Jordan Burroughs: “Being an Olympic champion isn’t a burden, but I want to win”
Jordan Burroughs may be 35 years old, but he is still a box office name in the world of freestyle wrestling.
After failing to medal at Rio 2016 and missing out on selection for Tokyo 2020, some questioned whether the Olympic Games London 2012 gold medallist in the men's 74kg still had what it took to make an Olympic podium.
Burroughs answered those critics in emphatic fashion, sealing consecutive World Championship titles in the non-Olympic weight division of 79kg in 2021 and 2022.
As such, the New Jersey native doesn’t feel he has anything to prove to anyone, and doesn’t feel the pressure to live up to expectations.
“Whether I win another match or not in my career, I feel like people who have watched me wrestle understand exactly what I bring to this sport,” Burroughs told Olympics.com.
“I've won six world championships, an Olympic gold medal. I've been to multiple Olympics and I'm still one of the best wrestlers in the world - even at 35 years old with four kids at home.
“That's not easy to do for anyone. So, I think with all that being said, I would like to win, but I don't think that [being an Olympic champion] is a burden at all. I think it was more of a gift than anything, it changed my perspective on myself and how I view the world. It really spurred me to continue to win because it moulded me as a champion and it solidified me as someone that people recognise as a champion.”
Jordan BURROUGHS
How Jordan Burroughs channels painful losses
Burroughs goes into the notoriously challenging US Olympic Wrestling Trials as the No.1 seed at 74kg in the challenge tournament.
Four-time world champion Kyle Dake, who defeated Burroughs at the last trials before going on to win bronze in Tokyo, will pass directly to the best-of-three final at Penn State, Pennsylvania, having secured an Olympic quota for Team USA at the 2023 World Championships.
Despite agonisingly losing out to Dake last time out and having his nine-year streak atop US wrestling at that weight ended, Burroughs embraced those feelings of hurt, rather than ignore them.
It speaks volumes of Burroughs experience that, despite having the social media handle @alliseeisgold, he understands that learning from losses and focussing that energy in a positive direction is as important as winning.
"You want to feel it. The right thing is to feel it and then fight it. Not to ignore it or avoid it, which I don't think is the proper way of dealing with emotions,” he continued.
“Because when you bottle up all of this negative energy, it'll either build resentment or it'll be unleashed on someone or something. I think if we can learn to feel the wide array of our emotions and feel every mental state that the world throws at us, but learn how to combat it, that would make you the most powerful.
“I can be sad for a moment and then dust myself off and get back into good posture. I can be rattled or be shaken and then get back to a place where I'm settled and comforted.
“You’re in a kind of dark place for a couple of days where you're wallowing in self-pity, you're uncomfortable, and you're bummed about everything that's occurring. But I think you finally get to a space where once that sadness wears off, you start to look at it with realism and say, ‘OK, what did I do wrong?

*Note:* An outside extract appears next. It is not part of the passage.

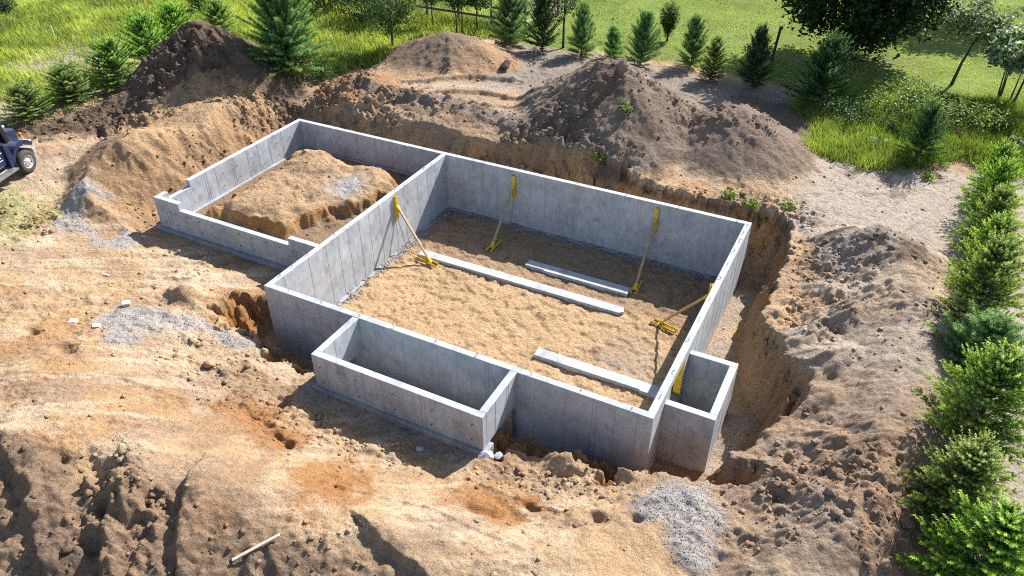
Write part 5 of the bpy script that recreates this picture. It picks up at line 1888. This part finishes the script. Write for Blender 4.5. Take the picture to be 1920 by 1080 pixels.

What improvements can I make? How do I get back to a place of feeling confident in my abilities and reverse my fortune next time?’”
Comparison - at least to others - is not something Burroughs is interested in. After all, he has one of the greatest wrestling CVs of all time.
However, winning gold at London 2012 fundamentally changed his life, and set the bar at where he feels he belongs in the sport.
His only focus now is to recapture that golden feeling.
“When people set expectations for you, you want to often live up to them so that's what I've been trying to do from the moment I jumped off the podium in 2012 in London. I've wanted to try to win again,” he said.
“And that's moulded the way that I live my life and what I eat, and how I train, how I take care of my body, to how I treat the people around me, is all because of what happened in London.
“I want to win a gold medal. I want to win the gold. That's the only thing on my mind is winning gold medals. And I'm prepared for anything, but I want to win.”